According to theory, to trade the Cypher harmonic pattern, traders first identify the structure using Fibonacci ratios. After confirming the completion point (D), traders typically look for a market reversal. Entry is usually placed near point D, with stop-losses below or above recent swing levels, and take-profit targets set at A and C points or Fibonacci retracements of the CD leg. Strict risk management and confirmation signals are popular as they may help traders improve the pattern’s signals.
How May the Cypher Pattern Be Identified?
The Cypher pattern is recognised by its distinctive five-point structure (X–A–B–C–D).
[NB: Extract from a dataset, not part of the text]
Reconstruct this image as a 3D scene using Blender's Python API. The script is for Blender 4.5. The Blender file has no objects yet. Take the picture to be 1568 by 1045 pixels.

The main Fibonacci rules are:
- AB retraces XA by 38.2% to 61.8% Fibonacci retracements.
- BC extends XA by 127.2% to 141.4% Fibonacci extensions.
- CD retraces XC by 78.6% Fibonacci retracement.
Because it is less common than other harmonic patterns, traders carefully validate each ratio before executing trades.
What Is the Difference Between the Shark Pattern and the Cypher Pattern?
While both are advanced harmonic patterns, the Shark and Cypher have different structures and Fibonacci measurements. The Shark typically forms with a 0X–AB–CD sequence and relies on the 88.6% and 113% retracements, while the Cypher is identified by its 78.6% retracement at point D. As a result, they signal potential reversals at different levels and should not be confused.